THE Australian Ballet is certainly making a splash in its 50th-anniversary season. Let's Dance commemorates the company's place on the national dance scene, while celebrating the longevity, innovation, and success of Australian dance. Seven companies have brought work to Melbourne to take part in this special season, flying in from Perth, Adelaide, Townsville, Launceston, Sydney and Brisbane.

The West Australian Ballet kicks off the night with Ombra Leggera, a comedic duet choreographed by artistic director Ivan Cavallari. Pumping fists, wiggling hips and bumping bums match Maria Callas' operatic acrobatics.

Expression Dance Company's Don't, choreographed by artistic director Natalie Weir, begins with a lone male dancer arching his back as though bathing in streams of light. Six dancers move in and out of duets, with each variation capturing moments of a crumbling relationship. A female dancer hands large cutouts of the word "don't" to her partner, gently pushing him further away each time.

Tasdance is represented with a short film, Momentary, featuring choreography by Anna Smith. The film is set in the bush with images of dancers and an elderly woman interspersed like fragments of a memory.

In Australian Dance Theatre's Be Your Self, choreographed by Garry Stewart, a woman describes the functions involved in a simple shift of weight. She seems as delighted by her ability to deliver the anatomical jargon as by the cellular miracle of human movement. The dancers pop their ribcages like visual echoes of a thumping heart, and fly fearlessly across the floor human metaphors for chemicals surging from the brain.

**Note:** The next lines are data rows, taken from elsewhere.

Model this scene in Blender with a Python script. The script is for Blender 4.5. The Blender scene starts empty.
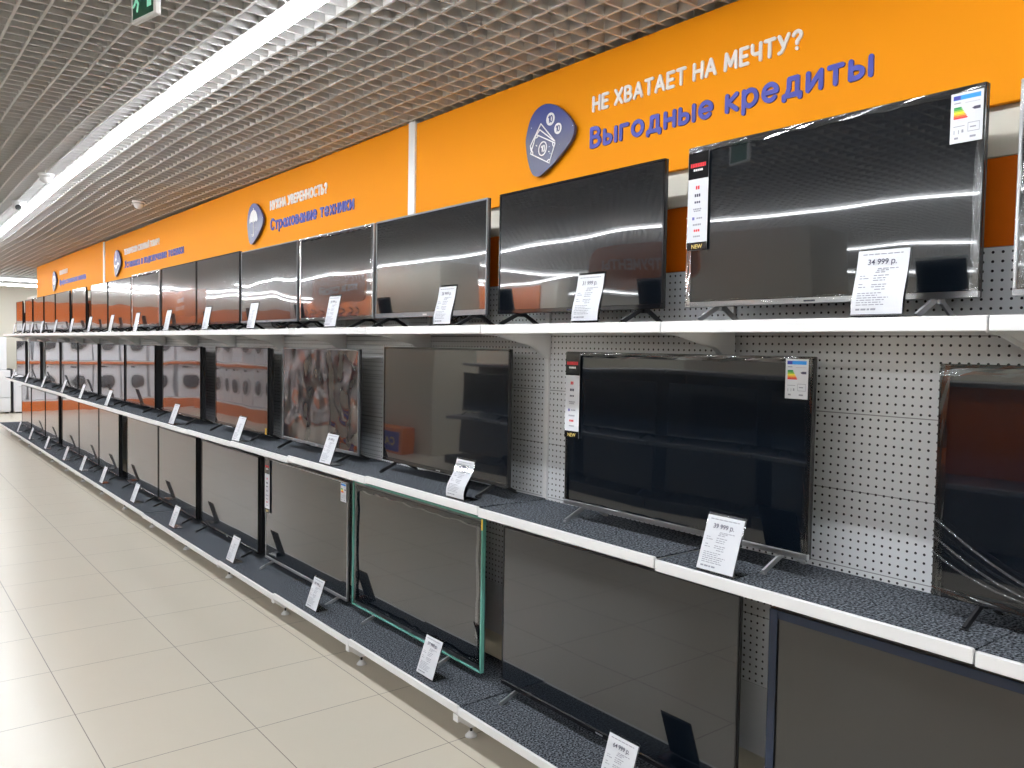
import bpy, math, random
from math import sin, cos, pi, radians
from mathutils import Vector, Matrix

random.seed(7)
SC = bpy.context.scene
COL = SC.collection

# ------------------------------------------------------------------ camera
H = 1.6812
YAW, PITCH, ROLL, FPX = 0.665828, 0.043719, 0.017235, 827.71
cam_d = bpy.data.cameras.new('camera')
cam = bpy.data.objects.new('camera', cam_d); COL.objects.link(cam)
_f = Vector((sin(YAW) * cos(PITCH), cos(YAW) * cos(PITCH), -sin(PITCH)))
_r0 = Vector((cos(YAW), -sin(YAW), 0)); _u0 = _r0.cross(_f)
_r = cos(ROLL) * _r0 + sin(ROLL) * _u0
_u = -sin(ROLL) * _r0 + cos(ROLL) * _u0
cam.matrix_world = Matrix(((_r.x, _u.x, -_f.x, 0), (_r.y, _u.y, -_f.y, 0), (_r.z, _u.z, -_f.z, H), (0, 0, 0, 1)))
cam_d.sensor_width = 36; cam_d.sensor_fit = 'HORIZONTAL'
cam_d.lens = FPX * 36 / 1024
cam_d.clip_start = 0.05; cam_d.clip_end = 200
SC.camera = cam

# ------------------------------------------------------------------ world, exposure
w = bpy.data.worlds.new('world'); SC.world = w; w.use_nodes = True
w.node_tree.nodes['Background'].inputs[0].default_value = (.9, .95, 1, 1)
w.node_tree.nodes['Background'].inputs[1].default_value = .4
SC.view_settings.view_transform = 'Standard'
SC.view_settings.look = 'None'
SC.view_settings.gamma = 1
SC.view_settings.use_curve_mapping = False
SC.view_settings.exposure = 0.32
LAMP = 71.0            # radiance of the linear ceiling lamps
SC.cycles.max_bounces = 8; SC.cycles.diffuse_bounces = 5; SC.cycles.glossy_bounces = 4
SC.cycles.transparent_max_bounces = 8; SC.cycles.transmission_bounces = 4
SC.cycles.caustics_reflective = False; SC.cycles.caustics_refractive = False
SC.cycles.sample_clamp_indirect = 6
SC.cycles.use_denoising = True

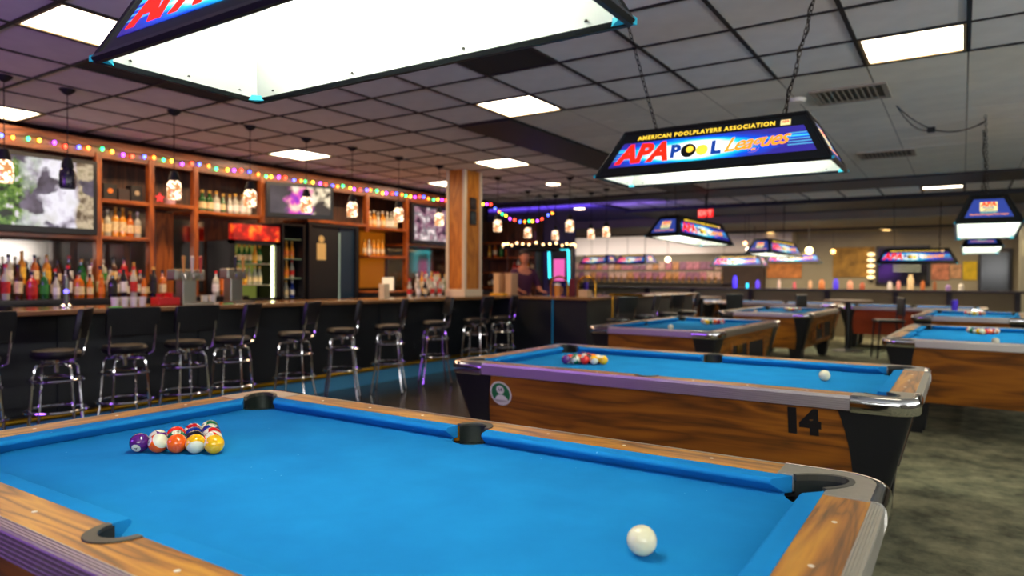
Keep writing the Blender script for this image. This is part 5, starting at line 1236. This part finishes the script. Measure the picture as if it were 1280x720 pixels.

Dancenorth's Fugue draws inspiration from the dancing mania of 16th-century Europe. Choreographed by artistic director Raewyn Hill, the work features the company moving in unison like an army of glittery beetles slowly working themselves into a mass frenzy.

Dance halls seem to preserve the ghosts of happy couples of yesteryear. Outgoing Queensland Ballet artistic director and choreographer Francois Klaus taps into this cultural nostalgia with Cloudland, an elegant pas de deux performed by Rachael Walsh and Keian Langdon. Walsh, in a white silk gown, floats through the sequences as though dancing on air.

Sydney Dance Company's 2 One Another will be performed in Melbourne in its entirety later this year. Choreographer and artistic director Rafael Bonachela sets the dancers against a projected screen, rendering them as majestic celestial bodies in a galaxy of stars.

The omission of a performance by the dancers of the Australian Ballet is unfortunate, but the company is currently preparing to tour New York. Choreographer Tim Harbour has instead coaxed the celebrated Steven Heathcote and Justine Summers out of retirement for the premiere of Sweedeedee, joined onstage by Heathcote's daughter, Mia, and Lennox Niven both students at the Australian Ballet School.

The purity of line in Harbour's movement vocabulary adeptly communicates this poignant story of family love and loss. Mia Heathcote has clearly inherited her father's flair for performance. However, this is a case where emotional maturity and experience lend gravitas to a work, and Summers and Steven Heathcote shine as they rekindle their luminous on-stage partnership.

National touring is usually prohibitively expensive for dance companies. Let's Dance demonstrates Australian dance is very much alive. The fact that these eight companies present work of such high calibre, and are thriving in a world of uncertain funding, is a triumph for the dance community as a whole.